By this time it was nearly six o'clock in the evening and Morosof had spent two days and a night without sleeping. But still without rest, he set off for the sixteen-mile walk to the Cherumshan Houses to deliver an important letter to Yeremeef.

And I went out to the kitchen, and thence to the new school and club-house where the whitewashing is almost finished. I saw the groves near the Big House filled with human animal filth from our disorderly habits; I heard boys complaining from the kitchen that the girls had baked sour bread; and the girls complaining that the tractorist would not give them kerosene for their lamp when they had to bake at night, and that the boys had stolen the lamp anyway; I heard one girl weeping because a boy had torn her last undershirt as it hung on the picket fence to dry; and the boy retorting that she had torn it in the wash... But I also saw Shubina, arisen from malaria, trudging off to the barn to milk the cows at the appointed hour.

I saw gardens filled with weeds, broken fences, disorder. But beyond them I saw acres of ploughed fields, black and soft, through which Marin, our tractorist, was steadily pushing the tractor. Black and rich they rolled up to the horizon and there met other acres of stubble from which we had just cut a whole year's supply of wheat.

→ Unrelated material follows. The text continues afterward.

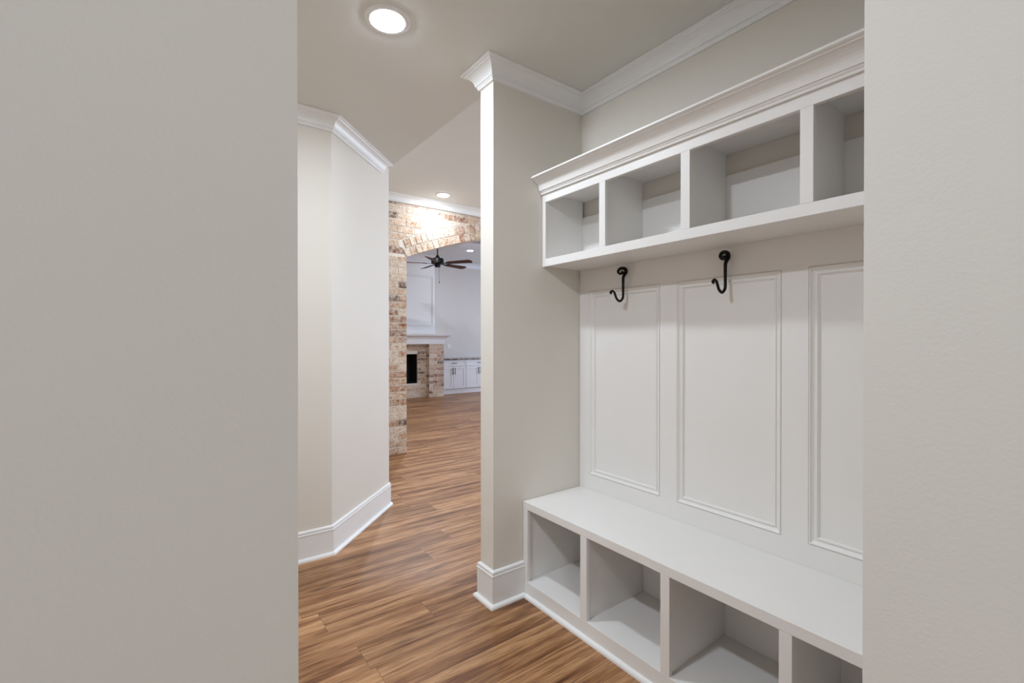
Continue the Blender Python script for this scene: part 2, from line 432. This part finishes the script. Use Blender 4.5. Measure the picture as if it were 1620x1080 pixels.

And down from a gap in the hills came great hayricks loaded With lucerne from our farthest acres, where the land lies in a gentle valley close to the pine and oak forests. And against the western sunset rose the smoke of our donkey-engine, where the thresher was threshing grain for a dozen peasants.

The cloudless blue of the sky darkened slowly, and filled with a million stars. And the noisy wrangling in the kitchen was drowned by the songs of the boys returning from the thresher and the lucerne fields, weary and glad of the work accomplished. And I thought of Morosof, still trudging on for another three hours in the starlight, to carry his important letter to the Cherumshan Houses. And I knew that in all his talk of work, and accounts, and organization, and sickness--of lack of tools, and lack of faithful workers, yet steady, painful progress--he had been telling me the story not only of John Reed Children's Colony, but of the whole great structure of Russia.